Ultra-broadband terahertz coherent detection via silicon nitride-based deep sub-wavelength metallic slit

We present a novel class of CMOS-compatible devices aimed to operate the solid-state-biased coherent detection of ultrashort terahertz pulses, i.e. featuring gap-free bandwidth at least two decades-wide. Such a structure relies on 1-μm-wide slit aperture between two parallel aluminum pads and embedded in a 1-μm-thick layer of silicon nitride, deposited on a quartz substrate. We show that such a device can detect ultra-broadband terahertz pulses by employing unprecedented low optical probe energies of only a few tens of nanojoule, due to the more than one order of magnitude higher nonlinear coefficient of silicon nitride with respect to silica, which was employed in the previous generations.

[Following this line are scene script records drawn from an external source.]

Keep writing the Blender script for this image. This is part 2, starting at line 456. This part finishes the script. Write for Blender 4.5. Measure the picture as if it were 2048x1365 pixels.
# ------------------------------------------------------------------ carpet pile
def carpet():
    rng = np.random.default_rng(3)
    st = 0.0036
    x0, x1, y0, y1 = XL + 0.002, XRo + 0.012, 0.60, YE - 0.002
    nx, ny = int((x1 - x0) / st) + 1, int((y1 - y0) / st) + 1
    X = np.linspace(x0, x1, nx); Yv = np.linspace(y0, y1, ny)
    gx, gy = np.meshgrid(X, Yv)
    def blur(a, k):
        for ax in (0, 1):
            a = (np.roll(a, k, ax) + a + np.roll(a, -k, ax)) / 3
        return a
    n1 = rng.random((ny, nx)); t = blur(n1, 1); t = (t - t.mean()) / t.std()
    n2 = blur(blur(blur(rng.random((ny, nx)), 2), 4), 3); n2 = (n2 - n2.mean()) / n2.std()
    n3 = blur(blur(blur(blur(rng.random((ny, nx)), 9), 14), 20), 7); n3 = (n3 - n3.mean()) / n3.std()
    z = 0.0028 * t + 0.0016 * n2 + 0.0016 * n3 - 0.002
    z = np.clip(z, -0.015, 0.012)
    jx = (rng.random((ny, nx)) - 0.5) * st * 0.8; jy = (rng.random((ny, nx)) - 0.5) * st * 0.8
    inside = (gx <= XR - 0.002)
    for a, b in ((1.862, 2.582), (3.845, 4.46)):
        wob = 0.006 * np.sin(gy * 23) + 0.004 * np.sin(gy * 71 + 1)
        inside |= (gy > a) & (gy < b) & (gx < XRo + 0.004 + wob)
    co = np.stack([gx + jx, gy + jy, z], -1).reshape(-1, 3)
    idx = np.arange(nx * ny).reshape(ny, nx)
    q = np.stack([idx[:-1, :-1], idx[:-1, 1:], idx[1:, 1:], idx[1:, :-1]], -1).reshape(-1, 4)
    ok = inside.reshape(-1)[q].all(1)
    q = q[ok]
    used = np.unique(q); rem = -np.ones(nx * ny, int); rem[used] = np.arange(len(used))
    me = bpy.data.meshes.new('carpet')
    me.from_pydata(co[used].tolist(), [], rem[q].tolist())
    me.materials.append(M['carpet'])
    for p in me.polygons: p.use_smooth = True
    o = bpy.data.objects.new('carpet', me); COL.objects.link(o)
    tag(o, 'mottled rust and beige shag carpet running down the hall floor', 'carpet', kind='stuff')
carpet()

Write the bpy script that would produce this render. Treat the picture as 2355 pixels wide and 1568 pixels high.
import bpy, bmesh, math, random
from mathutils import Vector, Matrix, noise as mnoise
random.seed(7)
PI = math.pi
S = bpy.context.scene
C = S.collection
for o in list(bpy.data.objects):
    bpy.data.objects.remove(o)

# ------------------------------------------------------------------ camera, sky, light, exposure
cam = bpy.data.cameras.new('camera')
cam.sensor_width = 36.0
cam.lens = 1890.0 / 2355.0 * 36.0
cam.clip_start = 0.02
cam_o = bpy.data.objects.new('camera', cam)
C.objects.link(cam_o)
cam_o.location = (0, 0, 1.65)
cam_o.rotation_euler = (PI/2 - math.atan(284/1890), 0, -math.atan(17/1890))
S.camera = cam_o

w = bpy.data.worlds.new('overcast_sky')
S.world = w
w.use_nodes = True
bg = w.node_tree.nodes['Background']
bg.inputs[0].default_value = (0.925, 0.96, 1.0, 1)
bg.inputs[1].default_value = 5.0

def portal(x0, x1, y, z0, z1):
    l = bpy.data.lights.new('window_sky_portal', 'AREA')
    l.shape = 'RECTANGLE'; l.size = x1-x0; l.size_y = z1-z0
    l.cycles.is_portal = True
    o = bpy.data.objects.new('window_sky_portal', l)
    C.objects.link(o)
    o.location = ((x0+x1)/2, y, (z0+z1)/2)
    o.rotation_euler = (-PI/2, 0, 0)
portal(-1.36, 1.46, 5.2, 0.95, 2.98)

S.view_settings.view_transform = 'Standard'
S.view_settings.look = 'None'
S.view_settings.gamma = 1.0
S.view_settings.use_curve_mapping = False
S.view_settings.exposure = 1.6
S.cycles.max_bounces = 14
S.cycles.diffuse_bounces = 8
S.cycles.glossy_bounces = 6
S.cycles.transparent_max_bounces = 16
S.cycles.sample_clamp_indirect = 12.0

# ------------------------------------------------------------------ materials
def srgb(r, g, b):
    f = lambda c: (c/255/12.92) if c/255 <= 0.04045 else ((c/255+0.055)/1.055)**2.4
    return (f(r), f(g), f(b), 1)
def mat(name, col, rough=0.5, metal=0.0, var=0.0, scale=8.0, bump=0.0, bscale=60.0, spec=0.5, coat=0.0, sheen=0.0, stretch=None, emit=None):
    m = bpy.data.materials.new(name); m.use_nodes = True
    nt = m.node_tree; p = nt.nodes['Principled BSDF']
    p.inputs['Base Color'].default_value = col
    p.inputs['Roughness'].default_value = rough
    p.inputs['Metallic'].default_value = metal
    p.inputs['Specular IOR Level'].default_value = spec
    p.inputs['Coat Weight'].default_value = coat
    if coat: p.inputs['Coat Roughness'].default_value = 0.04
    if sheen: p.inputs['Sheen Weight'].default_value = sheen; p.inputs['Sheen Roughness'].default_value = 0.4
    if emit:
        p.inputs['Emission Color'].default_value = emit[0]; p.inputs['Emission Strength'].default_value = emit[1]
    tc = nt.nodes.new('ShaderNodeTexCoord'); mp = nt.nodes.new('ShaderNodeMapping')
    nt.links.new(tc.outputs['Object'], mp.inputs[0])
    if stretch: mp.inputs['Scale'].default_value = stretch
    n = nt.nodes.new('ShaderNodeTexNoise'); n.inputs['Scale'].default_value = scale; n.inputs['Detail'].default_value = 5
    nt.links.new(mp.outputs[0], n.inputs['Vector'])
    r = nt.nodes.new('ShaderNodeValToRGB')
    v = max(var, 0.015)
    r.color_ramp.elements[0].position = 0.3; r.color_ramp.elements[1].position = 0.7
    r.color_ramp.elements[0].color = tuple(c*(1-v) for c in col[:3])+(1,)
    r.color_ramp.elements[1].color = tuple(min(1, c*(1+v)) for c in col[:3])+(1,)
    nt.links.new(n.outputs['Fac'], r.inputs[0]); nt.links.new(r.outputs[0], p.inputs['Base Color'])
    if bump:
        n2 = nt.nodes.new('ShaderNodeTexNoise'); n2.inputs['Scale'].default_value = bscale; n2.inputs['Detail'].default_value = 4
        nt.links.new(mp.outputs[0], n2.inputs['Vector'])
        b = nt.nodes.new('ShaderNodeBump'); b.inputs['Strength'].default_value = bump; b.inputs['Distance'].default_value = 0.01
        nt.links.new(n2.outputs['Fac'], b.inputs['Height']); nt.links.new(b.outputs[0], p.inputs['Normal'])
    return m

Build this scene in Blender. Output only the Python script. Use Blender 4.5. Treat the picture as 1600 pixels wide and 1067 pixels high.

In addition, very high static electric fields can be generated within the slit by applying extremely low external bias voltages (in the order of few tens of volts), which strongly enhance the dynamic range of the detected THz waveforms. Finally, we show how this new device potentially enables to operate the solidstate- biased technique with a homodyne scheme, in a similar manner to electro-optic sampling. These results pave the way to the integration of the solid-state ultra-broadband detection in compact and miniaturized terahertz systems fed by high repetitionrate laser oscillators and low-noise, low-voltage generators.